If you're waiting to buy gold to get it at a lower price like $720 or $700, I think you're making the wrong choice. The fact is, there is no fundamental reason for gold to be at the levels it is today. Back in March upon news of Bear Sterns and the Federal Reserve cutting interest rates, gold was over $1,000/oz. Today, it's bouncing around the $730-$800 range. What's changed since the Bear Sterns deal? Well, the Federal Reserve has promised to, so far, increase the money supply by 75%, or $7.7 trillion and that's been only in the past 6 months!! Our financial markets are far from being "stabilized", so the money supply could easily double in just ONE year! To think gold can stay at these levels is very wishful thinking. Eventually the market will overpower the Central Bank's efforts to suppress the level of gold.

Why is having a low gold price beneficial to the Fed and the US Government? Well, if gold were not artificially suppressed in the paper markets, the public would see gold as being the best investment. Today, people are purchasing bonds and Treasuries because they think it's a safe investment and stocks are too volatile. If gold were to go to over $2,000 in the next few months, investors would flee from Treasuries which are doing nothing more than just parking money. The returns on Treasuries are <1% which is actually a negative return when you adjust for inflation.

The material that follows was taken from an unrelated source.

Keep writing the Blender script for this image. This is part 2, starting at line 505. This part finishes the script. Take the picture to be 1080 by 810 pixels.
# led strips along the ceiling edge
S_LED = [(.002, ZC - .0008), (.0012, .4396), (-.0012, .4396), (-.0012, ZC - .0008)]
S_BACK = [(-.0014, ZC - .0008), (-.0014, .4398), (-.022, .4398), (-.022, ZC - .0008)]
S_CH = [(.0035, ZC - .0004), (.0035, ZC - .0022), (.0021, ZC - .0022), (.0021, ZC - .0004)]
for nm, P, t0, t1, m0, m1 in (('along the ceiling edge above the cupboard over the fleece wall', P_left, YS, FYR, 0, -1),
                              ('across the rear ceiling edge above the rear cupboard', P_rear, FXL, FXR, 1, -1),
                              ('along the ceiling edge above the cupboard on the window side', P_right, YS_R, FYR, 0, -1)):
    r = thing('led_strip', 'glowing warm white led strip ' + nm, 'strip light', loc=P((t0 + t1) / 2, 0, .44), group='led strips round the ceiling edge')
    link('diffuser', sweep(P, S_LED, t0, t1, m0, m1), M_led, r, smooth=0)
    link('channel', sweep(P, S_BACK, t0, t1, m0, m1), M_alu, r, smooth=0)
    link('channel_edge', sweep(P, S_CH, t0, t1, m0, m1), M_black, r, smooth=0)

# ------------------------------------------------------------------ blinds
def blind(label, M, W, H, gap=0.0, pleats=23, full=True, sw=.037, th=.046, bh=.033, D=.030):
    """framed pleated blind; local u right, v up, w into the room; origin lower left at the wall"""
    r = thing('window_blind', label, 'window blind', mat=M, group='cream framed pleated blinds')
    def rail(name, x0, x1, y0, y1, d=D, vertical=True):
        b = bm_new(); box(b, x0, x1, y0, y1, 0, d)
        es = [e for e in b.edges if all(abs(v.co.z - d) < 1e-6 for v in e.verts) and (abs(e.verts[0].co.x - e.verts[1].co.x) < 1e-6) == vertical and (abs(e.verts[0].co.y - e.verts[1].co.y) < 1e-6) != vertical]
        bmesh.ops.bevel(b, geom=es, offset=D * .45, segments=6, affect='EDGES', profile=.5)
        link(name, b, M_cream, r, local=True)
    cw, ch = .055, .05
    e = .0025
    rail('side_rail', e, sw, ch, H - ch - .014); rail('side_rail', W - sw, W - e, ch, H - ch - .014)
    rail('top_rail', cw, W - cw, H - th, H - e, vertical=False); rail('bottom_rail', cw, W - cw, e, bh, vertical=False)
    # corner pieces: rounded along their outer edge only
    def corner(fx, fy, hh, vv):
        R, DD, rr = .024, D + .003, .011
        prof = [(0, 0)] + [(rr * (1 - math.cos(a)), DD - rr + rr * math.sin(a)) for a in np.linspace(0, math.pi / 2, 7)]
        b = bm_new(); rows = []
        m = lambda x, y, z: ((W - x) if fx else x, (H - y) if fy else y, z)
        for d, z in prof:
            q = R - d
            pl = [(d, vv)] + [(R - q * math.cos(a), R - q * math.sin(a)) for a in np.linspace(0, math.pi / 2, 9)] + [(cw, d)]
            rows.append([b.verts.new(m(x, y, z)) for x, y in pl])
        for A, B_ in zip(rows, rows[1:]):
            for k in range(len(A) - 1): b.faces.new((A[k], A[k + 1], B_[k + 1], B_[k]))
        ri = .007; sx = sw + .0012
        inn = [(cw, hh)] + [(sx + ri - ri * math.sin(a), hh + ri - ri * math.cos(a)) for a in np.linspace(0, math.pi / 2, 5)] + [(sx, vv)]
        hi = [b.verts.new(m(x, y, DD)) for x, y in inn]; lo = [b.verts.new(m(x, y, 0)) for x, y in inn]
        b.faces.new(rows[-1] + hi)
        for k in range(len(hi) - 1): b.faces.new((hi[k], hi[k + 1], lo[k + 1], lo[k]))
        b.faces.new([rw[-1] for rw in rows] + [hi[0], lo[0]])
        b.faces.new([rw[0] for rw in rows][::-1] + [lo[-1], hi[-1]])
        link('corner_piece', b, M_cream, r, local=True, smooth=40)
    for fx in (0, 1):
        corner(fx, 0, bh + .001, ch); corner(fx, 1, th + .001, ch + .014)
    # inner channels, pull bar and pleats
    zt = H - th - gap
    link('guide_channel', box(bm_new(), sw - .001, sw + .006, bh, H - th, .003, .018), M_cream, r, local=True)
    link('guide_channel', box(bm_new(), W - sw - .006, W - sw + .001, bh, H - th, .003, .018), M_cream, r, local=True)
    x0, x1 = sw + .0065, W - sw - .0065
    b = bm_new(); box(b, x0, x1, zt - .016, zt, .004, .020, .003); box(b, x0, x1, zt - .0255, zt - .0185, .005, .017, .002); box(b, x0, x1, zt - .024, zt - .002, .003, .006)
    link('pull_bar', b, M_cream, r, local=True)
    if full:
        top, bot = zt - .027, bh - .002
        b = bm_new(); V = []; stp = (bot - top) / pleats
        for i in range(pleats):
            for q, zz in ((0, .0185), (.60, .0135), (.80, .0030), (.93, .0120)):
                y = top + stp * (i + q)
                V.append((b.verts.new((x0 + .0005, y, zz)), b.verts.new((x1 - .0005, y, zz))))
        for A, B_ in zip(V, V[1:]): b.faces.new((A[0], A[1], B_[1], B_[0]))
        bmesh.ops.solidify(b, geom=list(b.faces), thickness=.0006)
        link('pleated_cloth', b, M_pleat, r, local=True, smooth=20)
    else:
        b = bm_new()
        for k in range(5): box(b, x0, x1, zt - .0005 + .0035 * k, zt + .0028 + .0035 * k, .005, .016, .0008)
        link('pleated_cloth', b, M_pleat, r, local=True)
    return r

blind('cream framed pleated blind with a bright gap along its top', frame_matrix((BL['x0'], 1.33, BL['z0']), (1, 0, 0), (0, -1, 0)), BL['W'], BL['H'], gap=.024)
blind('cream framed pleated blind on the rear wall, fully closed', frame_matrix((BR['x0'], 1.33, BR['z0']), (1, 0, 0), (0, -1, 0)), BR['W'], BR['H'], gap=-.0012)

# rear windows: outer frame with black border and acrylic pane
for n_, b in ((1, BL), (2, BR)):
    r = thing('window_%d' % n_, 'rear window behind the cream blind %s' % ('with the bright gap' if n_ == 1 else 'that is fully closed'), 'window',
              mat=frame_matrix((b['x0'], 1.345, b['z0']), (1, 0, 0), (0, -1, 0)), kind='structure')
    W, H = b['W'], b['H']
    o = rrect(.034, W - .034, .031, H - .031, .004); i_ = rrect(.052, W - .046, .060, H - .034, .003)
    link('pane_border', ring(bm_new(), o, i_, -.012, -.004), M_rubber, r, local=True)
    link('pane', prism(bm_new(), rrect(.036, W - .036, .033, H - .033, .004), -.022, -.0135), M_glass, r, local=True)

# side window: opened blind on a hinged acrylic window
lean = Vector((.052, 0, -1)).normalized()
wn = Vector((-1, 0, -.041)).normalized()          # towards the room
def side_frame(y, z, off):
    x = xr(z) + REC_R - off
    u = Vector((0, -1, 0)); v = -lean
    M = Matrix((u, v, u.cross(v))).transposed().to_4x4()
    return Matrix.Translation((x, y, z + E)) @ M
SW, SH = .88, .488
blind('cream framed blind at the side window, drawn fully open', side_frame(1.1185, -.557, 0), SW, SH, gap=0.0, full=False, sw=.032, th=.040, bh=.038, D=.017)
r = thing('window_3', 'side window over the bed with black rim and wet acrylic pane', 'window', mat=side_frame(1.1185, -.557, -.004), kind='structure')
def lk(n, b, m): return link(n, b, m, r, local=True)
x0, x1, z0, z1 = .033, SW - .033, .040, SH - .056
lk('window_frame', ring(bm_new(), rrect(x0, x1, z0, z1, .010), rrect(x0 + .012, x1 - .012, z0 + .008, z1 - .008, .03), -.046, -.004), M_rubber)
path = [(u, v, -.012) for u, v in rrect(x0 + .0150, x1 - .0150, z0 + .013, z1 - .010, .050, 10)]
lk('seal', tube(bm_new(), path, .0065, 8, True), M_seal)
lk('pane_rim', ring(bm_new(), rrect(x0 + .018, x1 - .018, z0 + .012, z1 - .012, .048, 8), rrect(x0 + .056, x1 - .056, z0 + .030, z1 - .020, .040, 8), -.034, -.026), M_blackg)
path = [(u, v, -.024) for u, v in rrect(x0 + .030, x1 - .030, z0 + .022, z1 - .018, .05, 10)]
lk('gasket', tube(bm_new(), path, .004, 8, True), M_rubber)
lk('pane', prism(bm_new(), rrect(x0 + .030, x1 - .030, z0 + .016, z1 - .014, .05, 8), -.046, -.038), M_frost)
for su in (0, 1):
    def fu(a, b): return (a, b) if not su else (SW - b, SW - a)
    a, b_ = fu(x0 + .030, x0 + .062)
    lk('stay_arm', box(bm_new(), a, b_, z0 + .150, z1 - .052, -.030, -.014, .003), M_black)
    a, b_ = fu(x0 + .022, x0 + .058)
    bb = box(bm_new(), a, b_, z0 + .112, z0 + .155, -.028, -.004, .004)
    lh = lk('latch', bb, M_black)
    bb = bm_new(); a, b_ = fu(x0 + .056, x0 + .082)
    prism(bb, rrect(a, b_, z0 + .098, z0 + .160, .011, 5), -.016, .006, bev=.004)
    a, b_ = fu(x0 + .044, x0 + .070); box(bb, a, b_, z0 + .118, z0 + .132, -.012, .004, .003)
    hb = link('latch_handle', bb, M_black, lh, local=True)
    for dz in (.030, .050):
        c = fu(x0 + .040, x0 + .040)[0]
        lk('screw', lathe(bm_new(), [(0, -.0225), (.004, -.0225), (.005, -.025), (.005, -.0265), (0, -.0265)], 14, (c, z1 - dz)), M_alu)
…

If gold prices rise, the Government loses its ability to attract investment in its Treasuries meaning they cannot run deficits and are constrained solely to what they can raise via taxes. It's interesting because we're off the gold standard, yet gold has more relevance now than I believe it has ever had. The Government fears high gold prices as the bond market would collapse.

Gold is the only safe asset in times of hyperinflation or severe deflation. I would jump on these gold prices if you're interested in getting involved, or perhaps even silver. I find silver to be extremely cheap and you can buy lots of it. It's dropped over 50% from its highs earlier this year and logic says this is an illogical move. The money supply has increased significantly since silver hit its highs, so there's absolutely no reason for its decline other than the liquidation of futures contracts to satisfy the margin calls by investors. If gold rises to $2000, silver could go to $50 or more.

DFF
12-06-2008, 03:18 PM
Thanks for the informative response SM. That was very insightful. :)

Knightskye
12-07-2008, 02:30 PM
Wasn't Barron's recommending dot coms back in the day??

According to this article (from June, 2000), they drew up lists of dot coms that looked like they would run out of money.
http://www.guardian.co.uk/money/2000/jun/22/personalfinancenews.business

So I think they had a hand in the dot com bust.

Here's an article from Barron's in August, 2000:
http://online.barrons.com/article/SB966040011186225680.html?mod=googlebarrons

It said dot coms would fail because they weren't concentrated on making a profit.

thrillhouse
12-07-2008, 03:44 PM
What I find funny is the end of the articles, the last paragraph...


This isn't to say that inflation won't become a problem down the road. Paul Wachtel, a New York University economics professor, says the Fed should be planning an exit strategy, so that it can absorb cash reserves from lenders when the economy rebounds. Absent such a plan, you may get a chance to use your wheelbarrow when buying that stick of butter, after all.

Just wait till all this 'cash' comes back in off the sidelines.

nate895
12-07-2008, 03:55 PM
They are somewhat right. For the time being we will see deflation since most of our money is in credit, which is drying up. As soon as the deposits hit the bank accounts, however, and the banks start lending out money, we will see hyperinflation.

qh4dotcom
12-07-2008, 06:24 PM
They are somewhat right. For the time being we will see deflation since most of our money is in credit, which is drying up. As soon as the deposits hit the bank accounts, however, and the banks start lending out money, we will see hyperinflation.

I agree...newly printed money needs to circulate for hyperinflation to occur...newly printed money from the bailouts that the banks are hoarding and are being cautious to lend out isn't affecting anyone.

Drknows
12-07-2008, 06:52 PM
Hyperinflation will come when people start buying again.

Right now is like a after holiday sale because supply is still high and demand has went way down. Once production slows down and demand goes back up prices will go through the roof. Look at housing prices they reached their peak a few years ago because everyone could buy a home with free money.

It will be months if not years before we see the effects of all this free money.